I dunno. I have several friends that had significant bleeding their first times. I will say that Calhoun isn’t super interested in the virginity concept–it is just a place where her story starts. But we all have things that are no gos for us–I hate stories where the heroine demands the humiliation of the hero in order for him to prove his love–so this book sounds like it’s not for you!
I just clicked on the Amazon link(the AAR link) and see that I bought it in 2013! One of the gifts of getting older is that I don’t remember it and just retrieved it from the cloud. Your review made me definitely want to re-read it.
I agree with all the positive things said about Anne’s writing. My own favourite book of hers, and one which I re-read often, is Unforgiven.

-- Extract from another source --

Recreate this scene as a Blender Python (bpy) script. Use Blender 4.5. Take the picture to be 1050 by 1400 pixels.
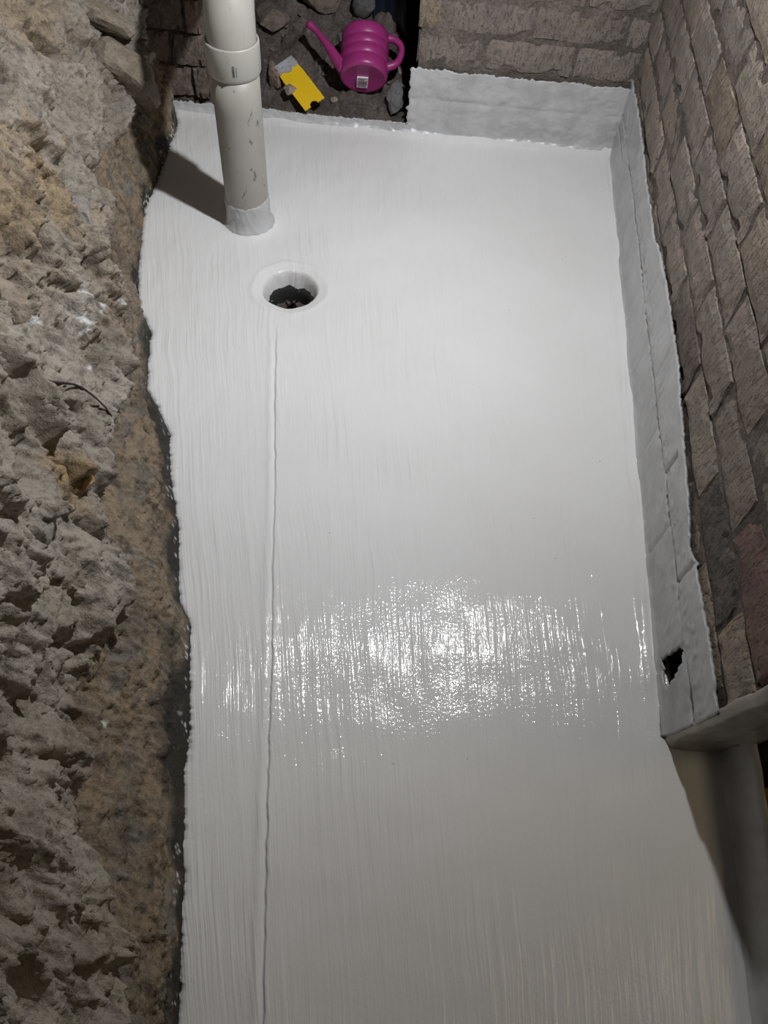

I like Unforgiven a lot too.
A wonderful review of a great book—but I’d like to make one slight correction to your review: Ben discovers Rachel is a virgin when he sees the bloodied condom in the trash the morning after they have sex; I don’t think he finds blood on himself. I love Anne Calhoun’s work and this book is a great example of her talents: well-written with excellent character development, intelligent people, and realistic, adult situations and responses. Ben also appears as a secondary character is Calhoun’s UNCOMMON PLEASURE—two interconnected novellas, both featuring M/F/M ménages (Ben is a participant in one of the ménages—an incident which is referred to rather obliquely in UNCOMMON PASSION).
I love Anne Calhoun and am sorry she’s no longer writing (her last book was published in May of 2017) and appears to have gone completely off the grid (I believe she closed all her social media accounts). I hope she’s ok and doing whatever it is she wants to be doing.
Actually both things happen. He sees blood on his cock and then sees the blood in the trash can from the condom.
I agree about missing Anne Calhoun. She’s such a strong writer–I too hope she’s in a good place and may some day write again.
I stand corrected. Obviously, I need a reread. Lol.
It’s a great reread. So many lovely pieces.